#### [Stated problem]
Copy every line from the material below that holds "script".

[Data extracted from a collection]
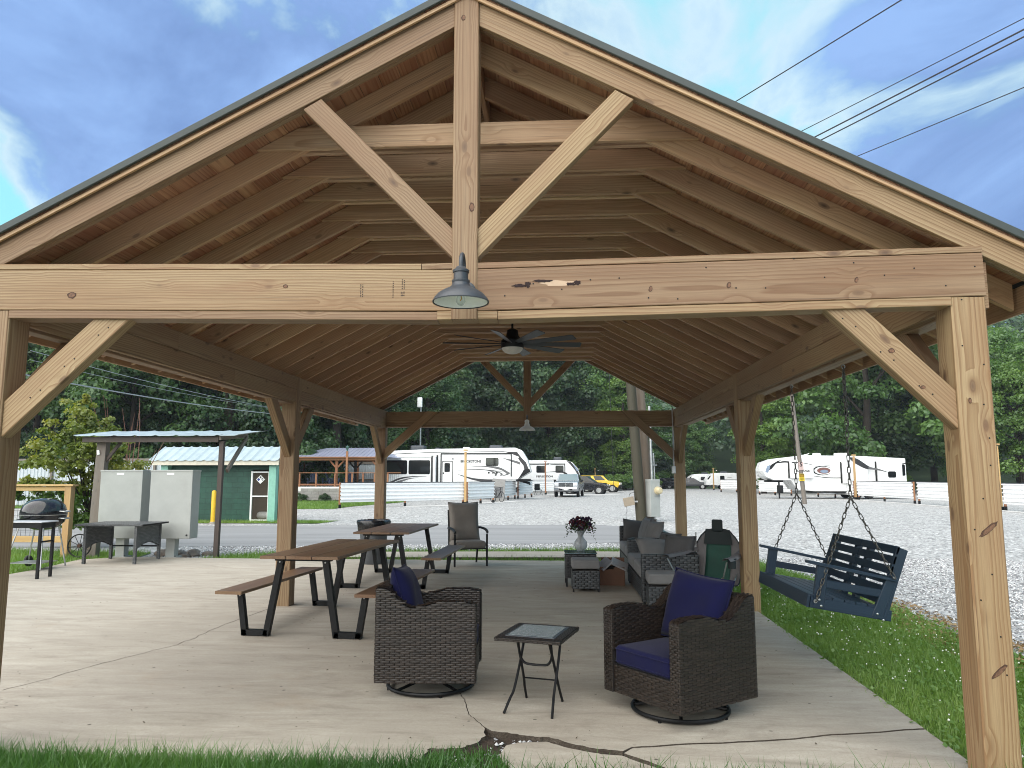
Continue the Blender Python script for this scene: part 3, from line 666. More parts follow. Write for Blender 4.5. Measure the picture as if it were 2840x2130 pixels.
class Weave:
    """rows of raised strands laid brick fashion over a panel"""
    def __init__(s): s.V = []; s.F = []; s.n = 0
    def panel(s, P, ulen, vlen, pitch=.0155, st=.074, h=.0048, gap=.005, vmin=None, vmax=None, jit=.0012, seed=1):
        """P(u, v) -> point, outward normal; u in [0, ulen], v in [0, vlen]; vmin/vmax(u) trim the rows"""
        r_ = random.Random(seed); rows = int(vlen/pitch); prof = ((0., -.3), (.22, .75), (.5, 1.), (.78, .75), (1., -.3))
        for k_ in range(rows):
            vc = (k_+.5)*pitch; u0 = -st*(.5 if k_ % 2 else 0.)
            while u0 < ulen:
                a, b = max(u0+gap/2, 0.), min(u0+st-gap/2, ulen); um = (a+b)/2; u0 += st
                if b-a < .012: continue
                if vmax and vc+pitch*.3 > vmax(um): continue
                if vmin and vc-pitch*.3 < vmin(um): continue
                base = s.n; dj = r_.uniform(-jit, jit); hj = h*r_.uniform(.8, 1.15)
                for t, q in prof:
                    for e, g in ((-.46, -.15), (0., 1.), (.46, -.15)):
                        p, nr = P(a+(b-a)*t, vc+dj+e*pitch*.98)
                        bul = hj*(q*(.55+.45*g) if g > 0 else q*.35-.0)
                        s.V.append(p+nr*bul); s.n += 1
                for i in range(4):
                    for j in range(2):
                        o = base+i*3+j; s.F.append((o, o+3, o+4, o+1))
    def build(s, name, mat, parent):
        me = npmesh(name, np.array([tuple(v) for v in s.V]), np.array(s.F)); me.polygons.foreach_set('use_smooth', [True]*len(me.polygons))
        return link(name, me, mat, parent, kind='stuff')
def flatP(o, ux, vx):
    o, ux, vx = Vector(o), Vector(ux), Vector(vx); nr = ux.cross(vx).normalized()
    return lambda u, v: (o+ux*u+vx*v, nr)
def wicker_box(wv, x0, x1, y0, y1, z0, z1, sides='FBLR', top=False, **kw):
    if 'F' in sides: wv.panel(flatP((x0, y0, z0), (1, 0, 0), (0, 0, 1)), x1-x0, z1-z0, **kw)
    if 'B' in sides: wv.panel(flatP((x1, y1, z0), (-1, 0, 0), (0, 0, 1)), x1-x0, z1-z0, **kw)
    if 'L' in sides: wv.panel(flatP((x0, y1, z0), (0, -1, 0), (0, 0, 1)), y1-y0, z1-z0, **kw)
    if 'R' in sides: wv.panel(flatP((x1, y0, z0), (0, 1, 0), (0, 0, 1)), y1-y0, z1-z0, **kw)
    if top: wv.panel(flatP((x0, y0, z1), (1, 0, 0), (0, 1, 0)), x1-x0, y1-y0, **kw)

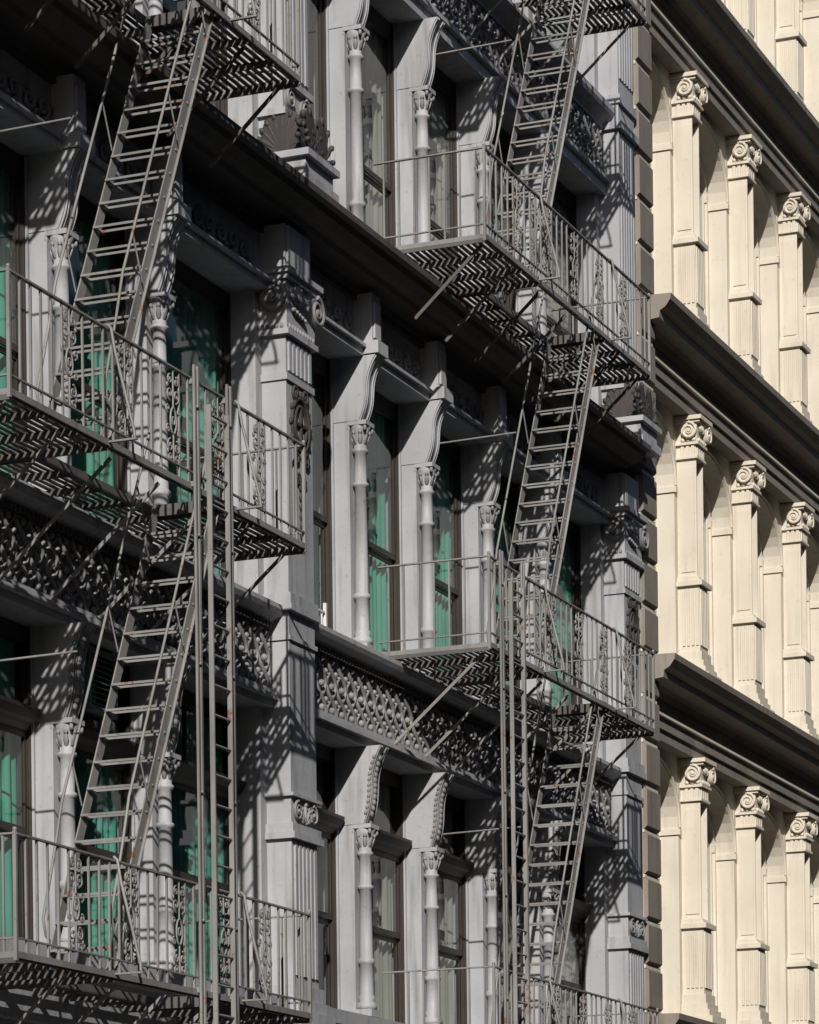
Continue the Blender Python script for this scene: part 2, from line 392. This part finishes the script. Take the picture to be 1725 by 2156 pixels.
# ================================================================== CREAM BUILDING
W=MB(); C=MB(); G=MB(); T=MB(); F=MB(); I=MB()
ST=4.25; CU=[40.02+2.4*i for i in range(12)]; END=CU[-1]+.35
bases=[-.4,3.85,8.1,12.35,16.6,20.85]
def cream_cap(u0,u1,x,zb,zt):
    W.box(-.05,x+.03,u0-.03,u1+.03,zb,zb+.03)
    n=4
    for i in range(n):
        c=u0+(u1-u0)*(i+.5)/n; W.box(x-.01,x+.022,c-.022,c+.022,zb+.03,zb+.17)
    for i in range(3):
        c=.05+(x-.05)*(i+.5)/3; W.box(c-.02,c+.02,u0-.022,u0+.01,zb+.03,zb+.17)
    W.box(-.05,x+.045,u0-.045,u1+.045,zb+.17,zb+.2)
    for i in range(5):
        W.ell((x+.03,u0+(u1-u0)*(i+.5)/5,zb+.23),(.025,0,0),(0,.03,0),(0,0,.03),6,4)
    for i in range(3): W.ell((.06+(x-.04)*(i+.5)/3,u0-.03,zb+.23),(.03,0,0),(0,.025,0),(0,0,.03),6,4)
    W.box(-.05,x+.003,u0-.003,u1+.003,zb+.03,zb+.19); W.box(-.05,x+.02,u0-.02,u1+.02,zb+.19,zt-.07)
    W.box(-.05,x+.1,u0-.09,u1+.09,zt-.05,zt-.001); W.box(-.05,x+.07,u0-.06,u1+.06,zt-.08,zt-.05)
    r=.105; zc=zt-.08-r
    volute(W,(x+.06,u1-.01,zc),U,H,Dv,r,-1)
    volute(W,(x-.07,u0-.06,zc),Dv,H,-U,r,-1)
    for k in range(-2,3):
        a=k*.5; dr=U*math.sin(a)+H*math.cos(a)
        W.ell(Vector((x+.05,(u0+u1)/2-.05,zc-.02))+dr*.07,(.02,0,0),dr.cross(Dv)*.02,dr*.06,6,4)
RV=-.24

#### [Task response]
Continue the Blender Python script for this scene: part 3, from line 666. More parts follow. Write for Blender 4.5. Measure the picture as if it were 2840x2130 pixels.
Continue the Blender Python script for this scene: part 2, from line 392. This part finishes the script. Take the picture to be 1725 by 2156 pixels.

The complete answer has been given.